As you can see the test function is generic. It has a type argument T that must have an implementation of Animal. And it borrows an argument of that type.

We are able to call static functions defined in the trait:

println!("{}", T::species());

Which outputs "Canine" for Dog and "Ovine" for Sheep.

We are able to call instance functions defined in the trait:

animal.talk();

We are able to create new instances of the same type we are given (this is just another static function):

let clone = T::new("Clone of ".to_owned() + &animal.name());

And use those those instances:

clone.talk();

Everything is type checked at compile time.

This is the output of the program:

Canine
Snuppy says bark!
Clone of Snuppy says bark!
Ovine
Dolly pauses briefly... baaaaah!
Clone of Dolly pauses briefly... baaaaah!

Answer 4

Hack supports at least a limited subset of this.

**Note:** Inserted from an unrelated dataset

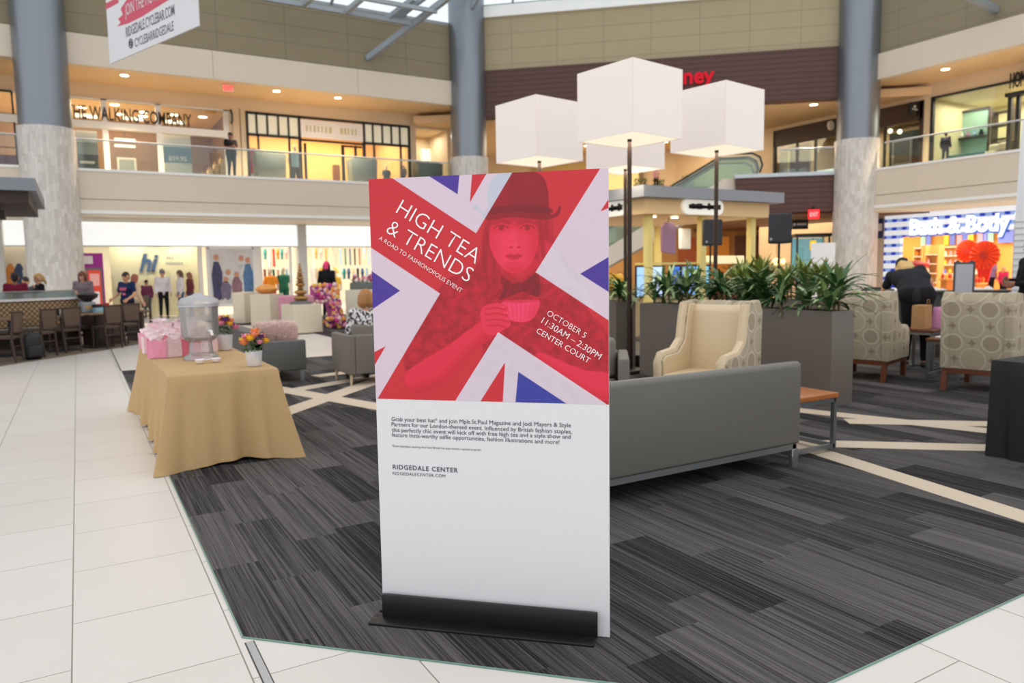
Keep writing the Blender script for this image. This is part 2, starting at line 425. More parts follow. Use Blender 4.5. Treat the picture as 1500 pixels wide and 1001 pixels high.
# ---- columns of the court
CM = mosaic_material()
colm = mat('column_grey_metal', (132, 137, 146), 0.34, 0.7)
def column(name, x, y, h=15.0):
    o = struct(name, MB().lathe([(0.755, 6.3), (0.755, h)], 40), colm); o.location = (x, y, 0)
    c = MB().lathe([(0.81, 0), (0.81, 6.28), (0.815, 6.31), (0.76, 6.31)], 48).build('mosaic_cladding', CM, o)
    return o
column('column_left', -0.575, 28.5); column('column_middle', 14.70, 28.48); column('column_right', 26.24, 18.24)

# ---- left side of the court: arcade along x
YL, YS = 28.5, 31.0
struct('wall_left_fascia', MB().box((-12, YL, 8.46), (-0.9, YL+0.3, 9.44)).box((-0.88, YL, 8.46), (4.6, YL+0.3, 9.44)).box((4.612, YL, 8.46), (9.9, YL+0.3, 9.44)).box((9.912, YL, 8.46), (14.7, YL+0.3, 9.44)), offw)
struct('wall_left_panels', Bx((-12, YL+0.12, 9.44), (14.7, YL+0.4, 11.7)), beige_p)
struct('ceiling_left', Bx((-12, YL+0.3, 8.46), (16.5, YS+0.3, 8.7)), soff)
struct('floor_left_balcony', Bx((-12, YL+0.2, 4.85), (16.0, YS+4.5, 5.1)), mat('balcony_floor', (190, 176, 156), 0.5))
struct('wall_left_balcony', MB().box((-12, YL, 3.75), (15.2, YL+0.2, 4.105)).box((-12, YL, 4.135), (15.2, YL+0.2, 5.04)).box((-12, YL+0.05, 4.1), (15.2, YL+0.2, 4.14)), offw)
struct('trim_4', MB().box((-12, YL-0.03, 5.04), (15.2, YL+0.25, 5.12)).box((-12, YL-0.06, 3.64), (15.2, YL+0.2, 3.75)), trimw)
struct('ceiling_left_lower', Bx((-12, YL, 3.55), (16, YS+4.2, 3.64)), mat('lower_soffit', (224, 210, 186), 0.7))

# ---- centre side: brown slat cladding
PC = Vector((14.70, 28.48, 0)); DC = Vector((0.748, -0.6637, 0)).normalized(); NC = Vector((-DC.y, DC.x, 0)); LC = 15.43
AC = math.atan2(DC.y, DC.x)                            # local frame: x along the wall, y away from the court
def atc(x, y, off=0.0):
    q = atpl(x, y, PC+NC*off, NC)-PC; return q.dot(DC), q.z
def cbuild(mb, name, m, kind='structure', parent=None, label=None):
    o = mb.build(name, m, parent)
    if parent is None:
        o.location = PC; o.rotation_euler = (0, 0, AC)
        if kind: o['kind'] = kind
    return o
cbuild(Bx((0, 0, 7.95), (LC, 0.5, 9.9)), 'wall_centre_cladding', slat)
cbuild(Bx((0, 0.1, 9.9), (LC, 0.5, 12.05)), 'wall_centre_panels', panel_material('beige_wall_panels_centre', (174, 160, 130), (138, 127, 102), 1.9, 0.62, 0, 0.02, z0=9.5))
cbuild(MB().box((0, 0.0, 12.05), (LC, 0.5, 12.5)), 'trim_5', mat('curb_bright_white', (250, 251, 250), 0.5))
cbuild(Bx((-2.6, 0.5, 8.0), (LC+3, 14, 8.3)).box((-6, 5, 8.0), (-2.6, 14, 8.3)), 'ceiling_centre', soff)
cbuild(Bx((10.95, 0, 3.66), (LC, 0.3, 5.08)), 'wall_centre_balcony', slat)
cbuild(MB().box((10.9, -0.04, 5.06), (LC, 0.4, 5.2)), 'trim_6', mat('pale_blue_curb', (198, 206, 214), 0.4))
cbuild(MB().box((0, 0, 3.66), (2.2, 0.3, 5.08)), 'wall_centre_balcony_end', slat)
cbuild(Bx((10.9, 0.3, 4.85), (LC+6, 14, 5.1)).box((-3, 3.0, 4.85), (LC, 14, 5.1)), 'floor_centre_upper', MATS['balcony_floor'])
cbuild(Bx((9.8, 0.3, 3.5), (LC+6, 12, 3.62)), 'ceiling_centre_lower', mat('lower_centre_soffit', (120, 88, 66), 0.7))
cbuild(Bx((-3, 11, 0), (LC+8, 11.3, 4.85)), 'wall_centre_lower', mat('store_tan_wall', (206, 160, 104), 0.7, noise=0.2, nscale=0.8))
cbuild(Bx((-4, 11, 5.1), (LC+8, 11.3, 8.0)), 'wall_centre_upper', warmw)

# ---- right side: arcade along y
XR, XS = 26.24, 28.6
struct('wall_right_fascia', MB().box((XR, -6, 8.44), (XR+0.3, 18.2, 9.36)), offw)
struct('wall_right_panels', Bx((XR+0.12, -6, 9.36), (XR+0.4, 18.2, 11.9)), beige_py)
struct('ceiling_right', Bx((XR+0.3, -6, 8.44), (XS+0.3, 24, 8.7)), soff)
struct('floor_right_balcony', Bx((XR+0.2, -6, 4.85), (XS+5, 26, 5.1)), MATS['balcony_floor'])
struct('wall_right_balcony', MB().box((XR, -6, 3.78), (XR+0.2, 18.0, 4.135)).box((XR, -6, 4.165), (XR+0.2, 18.0, 5.1)).box((XR+0.05, -6, 4.1), (XR+0.2, 18.0, 4.2)), offw)
struct('trim_7', MB().box((XR-0.03, -6, 5.08), (XR+0.25, 18, 5.16)).box((XR-0.06, -6, 3.67), (XR+0.2, 18, 3.78)), trimw)
struct('ceiling_right_lower', Bx((XR, -6, 3.55), (XS+5, 24, 3.67)), MATS['lower_soffit'])

# ---- skylight along the top of the walls
sk = MB()
for x in (-9, -6, -3, 0, 3, 6, 9, 12, 14.6): sk.bar((x, YL+0.2, 11.75), (x, YL-5.0, 14.2), 0.09)
sk.bar((-12, YL+0.2, 11.75), (14.8, YL+0.2, 11.75), 0.14); sk.bar((-12, YL-2.4, 13.05), (13.5, YL-2.4, 13.05), 0.1); sk.bar((-12, YL-5, 14.25), (12.5, YL-5, 14.25), 0.14)
struct('skylight_frame_left', sk, greyp)
gl = glass('skylight_glass', (240, 248, 248), 0.05)
struct('window_1', MB().add([(-12, YL+0.2, 11.82), (14.7, YL+0.2, 11.82), (12.6, YL-5, 14.3), (-12, YL-5, 14.3)], [(0, 1, 2, 3)]), gl)
sk = MB()
for i in range(9):
    s_ = i*LC/8; sk.bar((s_, 0.2, 12.5), (s_*0.72+2.1, -5, 14.6), 0.08)
sk.bar((0, 0.2, 12.55), (LC, 0.2, 12.55), 0.1); sk.bar((2, -5, 14.6), (13.4, -5, 14.6), 0.14)
cbuild(sk, 'skylight_frame_centre', greyp)
cbuild(MB().add([(0, 0.2, 12.58), (LC, 0.2, 12.58), (13.2, -5, 14.66), (2.1, -5, 14.66)], [(0, 1, 2, 3)]), 'window_2', gl)

# ---- roof truss and struts against the left panels (bars met by the photo's edges)
def strut_at(px, py, Y, Z=None):
    return aty(px, py, Y)
tr = MB()
A = aty(538, 86, YL+0.1); B = aty(600, 39, YL-1.5); Cc = aty(657, -4, YL-2.9); tr.bar(A, Cc, 0.2)
tr.bar(aty(380, -4, YL-0.9), aty(606, 35, YL-1.6), 0.16); tr.bar(aty(525, -4, YL-2.2), aty(640, 17, YL-2.4), 0.14)
for (a, b) in (((445, 6), (458, -4)), ((507, 17), (530, -2)), ((566, 28), (606, -2)), ((577, 30), (622, -4))):
    tr.bar(aty(*a, YL-1.4), aty(*b, YL-2.4), 0.16)
t = thing('roof_truss', 'pale grey steel truss under the skylight left of the middle column', 'roof truss', (0, 0, 0))
tr.build('truss_bars', greyp, t)
t = thing('roof_strut', 'grey steel strut on the beige panels in the top right corner', 'roof strut')
MB().bar(atx(1459, 15, XR+0.12), atx(1420, -6, XR-1.4), 0.2).build('strut_bar', greyp, t)
# ================================================================== LEFT: upper shops behind the balcony
def a3(px, py, Y=YS): return aty(px, py, Y)
FZ = 5.1
warm_in = mat('shop_warm_wall', (226, 184, 120), 0.7, noise=0.15, nscale=1.0)
brown_in = mat('shop_brown_shelving', (112, 72, 34), 0.6, noise=0.3, nscale=2.0)
bulb = glow('downlight_glow', (255, 238, 205), 9.0)
tube = glow('lamp_strip_glow', (255, 240, 210), 2.2)
xl, xr = -4.6, a3(334, 170).x
x2l, x2r = a3(361, 180).x, a3(598, 200).x
zt1, zt2 = 7.93, 7.97
x3l, x3r = a3(614, 200).x, a3(652, 200).x
w_ = MB()
w_.box((-12, YS, FZ), (xl, YS+0.2, 8.46)).box((xl, YS, zt1), (xr, YS+0.2, 8.46)).box((xr, YS, FZ), (x2l, YS+0.2, 8.46)).box((x2l, YS, zt2), (x2r, YS+0.2, 8.46))
w_.box((x2r, YS, FZ), (x3l-0.15, YS+0.2, 8.46)).box((x3l-0.15, YS, 7.9), (x3r+0.1, YS+0.2, 8.46)).box((x3r+0.1, YS, FZ), (16.4, YS+0.2, 8.46))
struct('wall_left_upper', w_, warmw)
struct('trim_8', MB().box((xr+0.13, YS-0.02, FZ), (xr+0.15, YS, 8.0)).box((x2l-0.25, YS-0.03, FZ), (x2l-0.22, YS, 8.05)), mat('wall_joint', (150, 130, 105), 0.7))
def room(name, x0, x1, y0, y1, z0, z1, m, mc=None, mf=None):
    struct('wall_'+name, MB().box((x0, y1, z0), (x1, y1+0.1, z1)).box((x0-0.1, y0, z0), (x0, y1, z1)).box((x1, y0, z0), (x1+0.1, y1, z1)), m)
    struct('ceiling_'+name, Bx((x0-0.1, y0, z1), (x1+0.1, y1+0.1, z1+0.1)), mc or m)
room('shoe_shop', xl, xr, YS+0.2, YS+4.2, FZ, zt1, brown_in, warm_in)
lamp('shoe_shop_light', 'AREA', ((xl+xr)/2, YS+2.0, zt1-0.06), 520, (1, 0.84, 0.52), size=5.5, size_y=3.0)
room('dress_shop', x2l, x2r, YS+0.2, YS+4.2, FZ, zt2, warm_in)
lamp('dress_shop_light', 'AREA', ((x2l+x2r)/2, YS+2.0, zt2-0.06), 400, (1, 0.84, 0.56), size=5.5, size_y=3.0)
room('left_nook', x3l-0.15, x3r+0.1, YS+0.2, YS+2.0, FZ, 7.9, warmw)
lamp('nook_light', 'AREA', ((x3l+x3r)/2, YS+1.0, 7.8), 30, (1, 0.92, 0.75), size=0.8)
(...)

That said, it tends to be exceedingly dangerous and problematic to implement from a programming language perspective. Static methods in most languages are not part of an interface, and they do not generally dispatch since the type isn't an argument to the function. At that point, all the type system should let you call is a static method on the interface type - which you already know.

Answer 5

Smalltalk-80 has pioneered the concept "everything is an object" and naturally, its classes are objects, too. They can be passed around, handle method invocations, stored in variables, etc.

Of course, as they are objects, and each object has a class, they have classes, too (called metaclasses,) which are objects and can be passed around.

It is very instructive to see how the system uses this to enable a live programming experience. Although Smalltalk-80 does not provide types on variables and method parameters and thus doesn't do static type checking its IDE is still one of the most productive environments I know. There have been attempts at optional static typing but that never really took off.

Many early agile practices have been developed in or around the Smalltalk-80 system, such as refactoring and unit testing, as the uniform treatment of objects and classes makes that possible with pretty low resources. Comparable functionality for statically compiled languages only became available quite a bit later.

There are a number of free and commercial implementations available, some descending from the original Xerox PARC Smalltalk-80 system, some implemented from scratch.

Answer 6

In Swift, classes can be used as values. What you can do with such a value is limited. An example where I used it: A method has a parameter which is an instance of class X (or a subclass). For debugging, I wanted to print the name of the real class. So I assign object.class to a variable whichClass, and print whichClass.name. (That's from memory, the actual names are most likely different).

I don't think you could use such a value for example to create a new instance, because the compiler wouldn't know the parameters needed for that. In Objective-C you could call "alloc" which allocates memory for an instance, which on its own isn't very useful.